When the Leafs sent two number-ones and a second-rounder to Boston for a proven young goal-scorer in Phil Kessel prior to the 2009-’10 season, we all knew it would be a trade talked about for years. It was that kind of trade.

Much the same can be said of the Kaberle move.  He went to the Bruins—and despite the many rumors I didn’t think Burke would ever send him there.  But he did, and Toronto got a nice return in young Colborne (a former first-rounder himself, already with AHL experience in hand) a second-rounder which has turned into John-Michael Liles and the 30th pick in this year’s draft, which was part of moving up to get Tyler Biggs.

So it’s hard to argue with the fact that the Leafs end up with some elite talent (Kessel), a legitimate prospect/near NHL-ready player in Colborne and a first-rounder (Biggs) as a result of these two big trades with Boston.

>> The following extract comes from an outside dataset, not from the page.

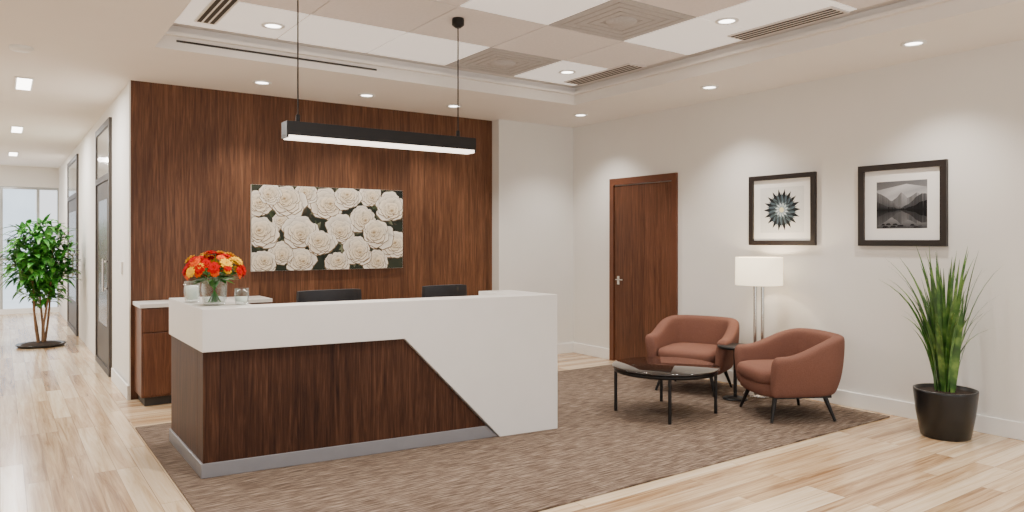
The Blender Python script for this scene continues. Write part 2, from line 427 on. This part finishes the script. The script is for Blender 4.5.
for i in range(78):
    th = math.acos(1-random.random()*1.1); ph = random.random()*math.tau
    d = Vector((math.sin(th)*math.cos(ph), math.sin(th)*math.sin(ph), math.cos(th)))
    c = VC+Vector((0, 0, .205))+Vector((d.x*.165, d.y*.165, d.z*.12))*random.uniform(.9, 1.12)
    mt = cols[i % 10]
    bloom(m, c, random.uniform(.024, .042), mt, d+Vector((0, 0, .2)))
    if i % 3 == 0: m.tube([VC+Vector((-d.x*.04, -d.y*.04, .02)), VC+Vector((d.x*.03, d.y*.03, .15)), c], .0025, 'leaf1', n=5)
for i in range(70):
    ph = random.random()*math.tau; d = Vector((math.cos(ph), math.sin(ph), random.uniform(-.3, .8))); s_ = Vector((-math.sin(ph), math.cos(ph), 0))
    p = VC+Vector((0, 0, .18))+d*.05; L_ = .08+random.random()*.05
    m.add([p, p+d*L_*.5+s_*.02, p+d*L_+Vector((0, 0, -.01)), p+d*L_*.5-s_*.02], [(0, 1, 2, 3)], 'leaf1', True)
m.build('flower_vase', fix=False)
for c, r, h, hw in (((1.048, 5.20, ZD+.0005), .052, .14, .11), ((1.27, 4.83, ZD+.0005), .045, .105, .05)):
    m = MB(); glassware(m, c, r, h); m.lathe([(.001, .02), (r*.74, .02), (r*.78, hw), (.001, hw)], c, 'candle', n=24); m.build('candle_glass', fix=False)

# ---------------------------------------------------------------- wall art
m = MB(); ax0, ax1, az0, az1 = 2.03, 3.68, 1.14, 2.0; ay = YW-.035
m.box(ax0, ax1, ay, YW, az0, az1, 'mat')
yy = [ay-.0006]
def flat(pts, cs):
    yy[0] -= .000002
    pts = [(min(max(x, ax0+.001), ax1-.001), yy[0], min(max(z, az0+.001), az1-.001)) for x, z in pts]
    m.add(pts, [tuple(range(len(pts)))] if len(pts) < 5 else [(0, i, i+1) for i in range(1, len(pts)-1)], 'print', False, cs)
bg = [lin((38, 44, 34)), lin((52, 58, 46)), lin((30, 34, 30)), lin((60, 64, 54))]
flat([(ax0, az0), (ax1, az0), (ax1, az1), (ax0, az1)], bg)
for i in range(260):
    x = random.uniform(ax0, ax1); z = random.uniform(az0, az1); a = random.random()*math.tau; l = random.uniform(.05, .12); w = l*.3
    c = random.choice([(70, 80, 54), (92, 100, 74), (44, 52, 40), (120, 122, 98), (74, 68, 54)]); dk = tuple(v*.5 for v in c)
    ca, sa = math.cos(a), math.sin(a)
    flat([(x, z), (x+ca*l*.4-sa*w, z+sa*l*.4+ca*w), (x+ca*l, z+sa*l), (x+ca*l*.4+sa*w, z+sa*l*.4-ca*w)], [lin(dk), lin(c), lin(c), lin(dk)])
def rose(x, z, R):
    va = random.random()*math.tau
    ox, oz = R*.26*math.cos(va), R*.22*math.sin(va)
    sq = random.uniform(.82, 1.0)
    lay = [(5, 1.04, 1), (5, .90, 1), (5, .74, 1), (4, .60, 1), (4, .45, 1), (3, .32, 1), (3, .2, 1)]
    for li, (n, f, _) in enumerate(lay):
        t = li/6; px0, pz0 = x+ox*t, z+oz*t
        for k in range(n):
            a = math.tau*k/n + li*.65+random.random()*.5; r = R*f*random.uniform(.84, 1.14); hw = math.pi/n*1.35
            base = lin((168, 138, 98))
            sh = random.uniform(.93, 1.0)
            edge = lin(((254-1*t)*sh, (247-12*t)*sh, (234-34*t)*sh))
            pts = [(px0+math.cos(a)*r*.1, pz0+math.sin(a)*r*.1*sq)]; cs = [base]
            for q in range(11):
                u = -1+2*q/10; rr = r*(1-.30*abs(u)**2.4+.035*math.sin(q*1.9+k)+random.uniform(-.015, .015))
                an = a+u*hw
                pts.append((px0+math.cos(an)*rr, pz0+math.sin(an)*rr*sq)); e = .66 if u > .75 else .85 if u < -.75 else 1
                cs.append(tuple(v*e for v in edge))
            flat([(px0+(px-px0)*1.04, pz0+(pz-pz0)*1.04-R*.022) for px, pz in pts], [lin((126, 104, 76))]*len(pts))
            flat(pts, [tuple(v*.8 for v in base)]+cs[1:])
rs = [(.06, .66, .13), (.19, .77, .11), (.11, .38, .17), (.36, .70, .17), (.56, .80, .10), (.50, .40, .17), (.30, .18, .12), (.77, .67, .17), (.71, .28, .16), (.93, .42, .15), (1.00, .76, .14),
      (1.11, .20, .15), (1.17, .54, .15), (1.27, .79, .12), (1.35, .38, .17), (1.50, .67, .17), (1.56, .24, .16), (.48, .10, .15), (.88, .07, .13), (1.32, .07, .13), (.10, .08, .14), (.30, .50, .09)]
random.shuffle(rs)
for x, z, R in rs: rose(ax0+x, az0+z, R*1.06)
m.build('rose_canvas_art', fix=False)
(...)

The flip side of that ‘half-full’ glass is that the Bruins may have an even better story to tell after the deals.  They have already won a Cup, and I’m not sure they would have done so without Seguin.  (Whether they would have done it with Kessel is another debate...) Why?  Yes, I know he was in the press box a lot, but he gave them a huge boost just when they needed it, after sitting out most of the early part of this past spring’s playoffs.

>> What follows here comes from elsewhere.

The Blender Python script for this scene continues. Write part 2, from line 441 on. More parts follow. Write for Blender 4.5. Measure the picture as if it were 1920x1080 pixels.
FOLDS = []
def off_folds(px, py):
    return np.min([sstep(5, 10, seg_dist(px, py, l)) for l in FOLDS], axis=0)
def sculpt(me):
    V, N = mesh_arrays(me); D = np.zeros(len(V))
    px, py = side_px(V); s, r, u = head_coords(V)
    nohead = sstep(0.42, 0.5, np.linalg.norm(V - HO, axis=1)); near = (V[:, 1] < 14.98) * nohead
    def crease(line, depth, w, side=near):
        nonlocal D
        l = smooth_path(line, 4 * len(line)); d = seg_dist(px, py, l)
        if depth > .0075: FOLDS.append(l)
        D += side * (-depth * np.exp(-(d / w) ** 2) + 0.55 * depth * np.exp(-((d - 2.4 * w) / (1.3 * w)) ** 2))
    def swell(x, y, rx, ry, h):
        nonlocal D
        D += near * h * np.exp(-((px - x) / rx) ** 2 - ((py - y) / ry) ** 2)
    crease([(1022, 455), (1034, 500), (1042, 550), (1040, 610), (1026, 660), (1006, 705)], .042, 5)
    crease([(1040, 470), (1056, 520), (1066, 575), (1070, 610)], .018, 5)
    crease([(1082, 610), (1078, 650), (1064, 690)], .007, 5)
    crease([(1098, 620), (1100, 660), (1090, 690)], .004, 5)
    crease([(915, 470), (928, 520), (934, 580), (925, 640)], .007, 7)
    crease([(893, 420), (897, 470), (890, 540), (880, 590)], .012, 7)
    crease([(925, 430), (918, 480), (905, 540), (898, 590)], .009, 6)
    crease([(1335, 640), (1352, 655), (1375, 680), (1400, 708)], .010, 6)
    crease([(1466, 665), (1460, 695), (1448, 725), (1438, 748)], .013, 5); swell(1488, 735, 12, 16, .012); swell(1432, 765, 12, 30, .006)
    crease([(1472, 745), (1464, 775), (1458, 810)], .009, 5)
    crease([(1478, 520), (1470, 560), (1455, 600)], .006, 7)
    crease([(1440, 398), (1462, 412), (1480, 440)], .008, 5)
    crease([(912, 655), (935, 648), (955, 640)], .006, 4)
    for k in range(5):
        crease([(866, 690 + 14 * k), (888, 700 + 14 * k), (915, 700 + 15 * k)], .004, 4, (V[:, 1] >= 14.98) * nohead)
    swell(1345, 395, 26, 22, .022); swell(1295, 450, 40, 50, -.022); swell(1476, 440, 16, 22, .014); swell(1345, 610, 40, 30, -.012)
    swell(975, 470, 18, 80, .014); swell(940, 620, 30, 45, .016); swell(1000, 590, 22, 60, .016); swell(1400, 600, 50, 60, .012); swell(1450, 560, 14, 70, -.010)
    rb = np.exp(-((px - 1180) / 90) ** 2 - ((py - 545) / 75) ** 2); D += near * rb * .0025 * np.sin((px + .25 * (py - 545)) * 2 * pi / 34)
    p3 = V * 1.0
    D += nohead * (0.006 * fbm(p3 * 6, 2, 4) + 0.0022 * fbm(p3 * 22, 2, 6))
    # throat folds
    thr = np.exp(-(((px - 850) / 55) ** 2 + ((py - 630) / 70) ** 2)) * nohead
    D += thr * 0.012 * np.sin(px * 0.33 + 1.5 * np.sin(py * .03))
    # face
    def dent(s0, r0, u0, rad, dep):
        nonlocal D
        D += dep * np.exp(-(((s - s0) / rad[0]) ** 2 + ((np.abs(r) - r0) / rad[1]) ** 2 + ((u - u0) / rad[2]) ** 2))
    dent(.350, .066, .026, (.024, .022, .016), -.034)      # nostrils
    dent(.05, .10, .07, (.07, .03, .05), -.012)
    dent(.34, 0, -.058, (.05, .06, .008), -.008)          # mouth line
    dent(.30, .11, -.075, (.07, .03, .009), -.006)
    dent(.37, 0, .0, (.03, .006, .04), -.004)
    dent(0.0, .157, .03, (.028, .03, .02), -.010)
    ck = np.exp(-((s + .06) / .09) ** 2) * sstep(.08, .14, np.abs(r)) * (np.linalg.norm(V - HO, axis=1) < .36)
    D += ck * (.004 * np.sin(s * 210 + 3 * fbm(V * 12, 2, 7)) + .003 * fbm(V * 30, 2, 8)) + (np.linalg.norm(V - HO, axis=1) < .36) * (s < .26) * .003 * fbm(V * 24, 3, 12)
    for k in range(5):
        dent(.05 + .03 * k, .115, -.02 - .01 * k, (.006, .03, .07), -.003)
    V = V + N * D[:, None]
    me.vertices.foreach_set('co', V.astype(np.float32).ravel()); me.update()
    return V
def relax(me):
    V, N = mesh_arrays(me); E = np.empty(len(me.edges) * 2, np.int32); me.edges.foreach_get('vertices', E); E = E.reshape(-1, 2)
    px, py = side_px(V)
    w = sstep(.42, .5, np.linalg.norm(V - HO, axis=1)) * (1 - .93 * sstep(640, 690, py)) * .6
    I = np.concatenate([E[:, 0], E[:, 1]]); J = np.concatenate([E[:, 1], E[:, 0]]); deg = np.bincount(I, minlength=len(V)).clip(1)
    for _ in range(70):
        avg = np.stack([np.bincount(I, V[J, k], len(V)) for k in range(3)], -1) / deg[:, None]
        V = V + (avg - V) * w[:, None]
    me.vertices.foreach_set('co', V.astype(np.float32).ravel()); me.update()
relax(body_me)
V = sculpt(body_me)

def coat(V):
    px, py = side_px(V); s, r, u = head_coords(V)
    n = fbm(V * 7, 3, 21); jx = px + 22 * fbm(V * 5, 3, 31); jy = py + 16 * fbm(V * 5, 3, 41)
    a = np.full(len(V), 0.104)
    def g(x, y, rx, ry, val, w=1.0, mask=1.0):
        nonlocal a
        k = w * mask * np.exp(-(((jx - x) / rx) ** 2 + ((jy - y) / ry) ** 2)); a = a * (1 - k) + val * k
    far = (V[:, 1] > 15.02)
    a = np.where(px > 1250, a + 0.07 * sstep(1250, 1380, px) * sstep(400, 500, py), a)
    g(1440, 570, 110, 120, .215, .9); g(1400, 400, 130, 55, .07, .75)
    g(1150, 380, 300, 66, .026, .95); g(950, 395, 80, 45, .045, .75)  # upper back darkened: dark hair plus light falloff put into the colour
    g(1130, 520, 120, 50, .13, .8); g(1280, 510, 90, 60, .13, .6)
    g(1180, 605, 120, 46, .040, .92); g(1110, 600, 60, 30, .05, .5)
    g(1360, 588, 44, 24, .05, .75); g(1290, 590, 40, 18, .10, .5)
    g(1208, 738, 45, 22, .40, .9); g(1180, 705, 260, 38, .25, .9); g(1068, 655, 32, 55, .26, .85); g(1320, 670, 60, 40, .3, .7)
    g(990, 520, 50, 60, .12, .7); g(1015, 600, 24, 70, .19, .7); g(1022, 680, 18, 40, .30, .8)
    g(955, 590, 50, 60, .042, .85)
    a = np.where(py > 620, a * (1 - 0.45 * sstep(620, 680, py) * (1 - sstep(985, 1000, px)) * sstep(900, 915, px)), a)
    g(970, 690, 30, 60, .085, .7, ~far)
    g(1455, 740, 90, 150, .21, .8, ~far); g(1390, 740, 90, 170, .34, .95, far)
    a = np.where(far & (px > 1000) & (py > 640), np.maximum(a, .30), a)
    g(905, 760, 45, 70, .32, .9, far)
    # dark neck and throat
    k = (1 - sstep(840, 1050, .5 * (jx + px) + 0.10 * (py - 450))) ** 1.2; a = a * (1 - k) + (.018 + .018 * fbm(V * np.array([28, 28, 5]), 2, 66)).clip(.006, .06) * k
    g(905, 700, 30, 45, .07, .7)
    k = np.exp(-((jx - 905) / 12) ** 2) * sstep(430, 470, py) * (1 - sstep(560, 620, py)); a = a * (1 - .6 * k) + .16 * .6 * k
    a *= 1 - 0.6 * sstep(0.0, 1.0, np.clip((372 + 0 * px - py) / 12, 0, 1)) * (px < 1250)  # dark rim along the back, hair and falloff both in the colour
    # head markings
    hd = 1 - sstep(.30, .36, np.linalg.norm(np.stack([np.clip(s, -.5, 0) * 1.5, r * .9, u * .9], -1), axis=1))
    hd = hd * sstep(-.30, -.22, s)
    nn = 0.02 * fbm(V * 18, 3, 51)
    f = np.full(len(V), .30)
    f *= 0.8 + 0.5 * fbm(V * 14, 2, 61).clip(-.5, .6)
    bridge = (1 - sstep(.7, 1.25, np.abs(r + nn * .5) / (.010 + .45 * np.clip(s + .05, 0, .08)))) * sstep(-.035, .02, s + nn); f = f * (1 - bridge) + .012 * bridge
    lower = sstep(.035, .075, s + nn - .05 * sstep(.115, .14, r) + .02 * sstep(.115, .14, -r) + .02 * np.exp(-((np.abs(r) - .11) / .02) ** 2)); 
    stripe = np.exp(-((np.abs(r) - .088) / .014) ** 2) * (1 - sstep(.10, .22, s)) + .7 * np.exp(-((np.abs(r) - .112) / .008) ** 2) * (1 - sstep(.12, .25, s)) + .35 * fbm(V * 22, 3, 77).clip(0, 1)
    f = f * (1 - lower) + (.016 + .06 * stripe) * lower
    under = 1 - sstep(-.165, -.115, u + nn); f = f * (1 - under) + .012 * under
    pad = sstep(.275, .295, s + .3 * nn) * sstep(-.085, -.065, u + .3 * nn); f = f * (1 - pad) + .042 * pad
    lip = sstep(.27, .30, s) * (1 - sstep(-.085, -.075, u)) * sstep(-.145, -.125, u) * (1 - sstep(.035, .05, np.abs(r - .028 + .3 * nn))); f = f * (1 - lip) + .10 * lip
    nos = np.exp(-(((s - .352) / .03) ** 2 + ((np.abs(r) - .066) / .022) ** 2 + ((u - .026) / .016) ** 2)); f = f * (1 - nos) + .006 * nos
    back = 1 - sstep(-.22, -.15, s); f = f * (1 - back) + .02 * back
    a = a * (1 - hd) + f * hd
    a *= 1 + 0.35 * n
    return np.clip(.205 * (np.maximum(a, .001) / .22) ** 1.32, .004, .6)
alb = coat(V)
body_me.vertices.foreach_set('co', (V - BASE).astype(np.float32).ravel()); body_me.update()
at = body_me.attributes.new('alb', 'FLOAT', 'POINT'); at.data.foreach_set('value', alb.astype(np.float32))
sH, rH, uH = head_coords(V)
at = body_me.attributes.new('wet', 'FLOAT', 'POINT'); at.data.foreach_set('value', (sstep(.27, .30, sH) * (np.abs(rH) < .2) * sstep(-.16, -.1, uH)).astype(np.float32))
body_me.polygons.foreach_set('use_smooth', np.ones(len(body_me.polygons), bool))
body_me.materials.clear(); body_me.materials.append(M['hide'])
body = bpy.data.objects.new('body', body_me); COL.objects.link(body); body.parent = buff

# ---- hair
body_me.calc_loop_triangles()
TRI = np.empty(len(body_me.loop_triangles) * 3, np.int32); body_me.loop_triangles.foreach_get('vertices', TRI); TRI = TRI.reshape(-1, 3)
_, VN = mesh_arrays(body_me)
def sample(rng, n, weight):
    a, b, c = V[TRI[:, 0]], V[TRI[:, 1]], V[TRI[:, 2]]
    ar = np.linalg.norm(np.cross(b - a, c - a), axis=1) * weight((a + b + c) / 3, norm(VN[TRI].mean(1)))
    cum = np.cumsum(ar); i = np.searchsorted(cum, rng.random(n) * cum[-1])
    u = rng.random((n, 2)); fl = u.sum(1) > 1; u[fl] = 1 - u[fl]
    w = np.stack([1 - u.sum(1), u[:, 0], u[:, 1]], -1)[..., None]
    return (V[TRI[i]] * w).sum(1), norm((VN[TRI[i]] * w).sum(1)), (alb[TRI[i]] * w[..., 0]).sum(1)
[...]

As for Kaberle, well, I won’t argue that he was a huge difference-maker, or in any way indispensible to Boston’s cause down the stretch or in the playoffs.  There is no question they had precious little confidence in him.  He never killed penalties and rarely played key minutes. (In fact his minutes were very limited, ranging between 12 and 18 minutes most nights in the playoffs—and way less in Game 7 of the finals.)

But he did play his (albeit modest) minutes.  He was a plus 8 in the playoffs, and chipped in offensively on occasion.  He was a 5/6 defenseman by the end, but he did contribute.  If he had not been in the lineup, the Bruins were woefully thin behind him on the blueline.  He did fill a void, albeit one that was farther down the depth chart than had been anticipated when they made the move.

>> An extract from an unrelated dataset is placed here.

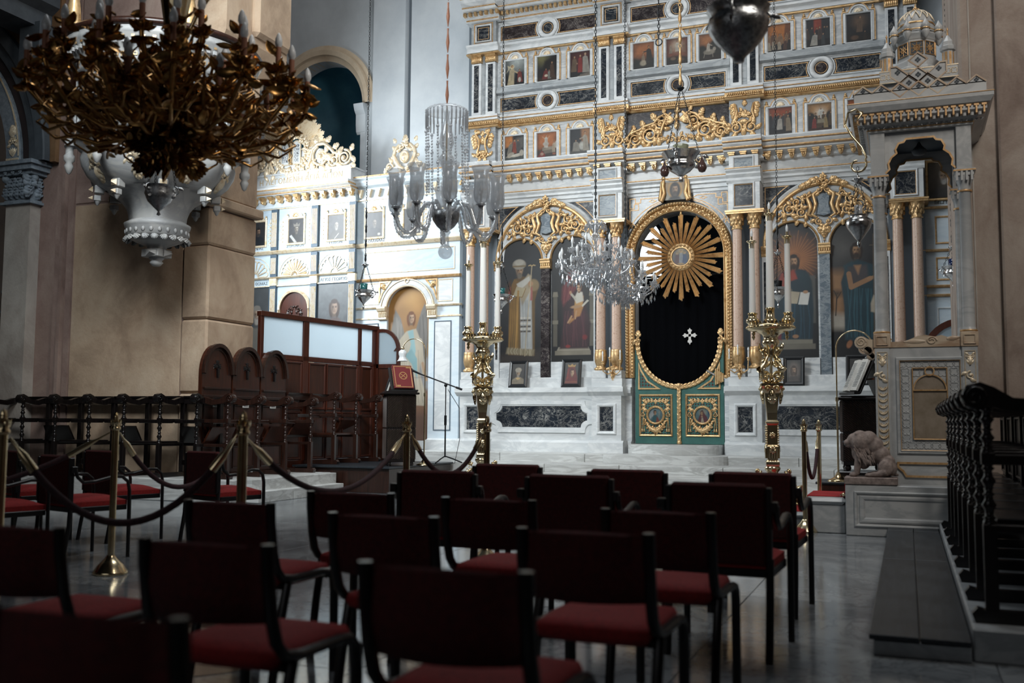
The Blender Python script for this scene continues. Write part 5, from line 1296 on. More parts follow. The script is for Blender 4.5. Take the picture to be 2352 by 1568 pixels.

So would the Bruins have won without he and Seguin?  I’ll say no. Not because they were consistently big impact guys, but simply because they both made the kind of minor but valuable "depth" contributions that are necessary for winning teams.

And, importantly, the Bruins have Seguin for years to come, just like the Leafs have Kessel.  And while the Leafs have Colborne and Biggs, the Bruins also selected (by all accounts) a much coveted young defenseman with the 9th overall pick (Toronto's) in this past June's entry draft.

So they too will have “prospects” for years to come, with what they got from the Leafs.

So here we have it:  a Cup, an elite young player and good prospects for an elite young player and good prospects (the Leafs with more of the good young prospects...)

Who “won” those deals?  In isolation, the Leafs have certainly "won" the Kabby trade over the long haul.  But even if the Leafs win a Cup someday with the guys they got from the Bruins, they’ll still only catch up to what Boston has already in their hip pocket.

That's the sobering part.



1 comment:

  1. Seguin isn't an elite young player yet. For all the bluster and talk, he's done relatively little. Saying the Bruins couldn't have won without him is...a misnomer. It could be argued that he helped in the Tampa series, specifically in Games 1 and 2, but after that he did absolutely nothing. In fact the only impact he had the entire playoffs was in those two games. He showed some huge talent in those two games but then dropped off the face of the earth.

    I'm also not so sure the Leafs won the Kabby deal as clearly as everyone says. The Bruins gave up assets they didn't need. Colborne had been leaped by Seguin and was close to being leaped by Spooner and Caron in value to the Bruins. Their first was minimal to them when they had ours, and the 2nd meant nothing for a team that was going to the cup. They also won it so it doesn't really matter what they spent, they ended up with what they hoped Kabby would help them win. At the same time the Leafs came out with picks and prospects for a guy thats tenure was quite obviously coming to a close. Both teams win that one.

    The Kessel deal, is a total different beast. It still astounds me that people are proclaiming the Bruins the mighty kings of this deal. It's moronic to suggest so. They gave up a guy who now has three straight 30 goal seasons who hasn't even turned 24. They had to go out and spend assets to get Horton just to replace the goals they lost in Kessel. Sure they got some nice prospects, but they have to a go a far ways before becoming anything more than potential filled youngsters. The optics of this deal are far from over. Give it a rest people. The Leafs are currently winning this deal. Sure, both prospects could end up stars, but then Kessel could hit 50. If it all happens then everyone gets a good piece and the Bruins just ended up getting the better side. They didn't kill the deal.

    That cup can also not be contributed to the Leafs in any way. Seguin, as I already stated, had little to do with it. Kaberle helped, but talking to any Bruins fan, it wasn't much help.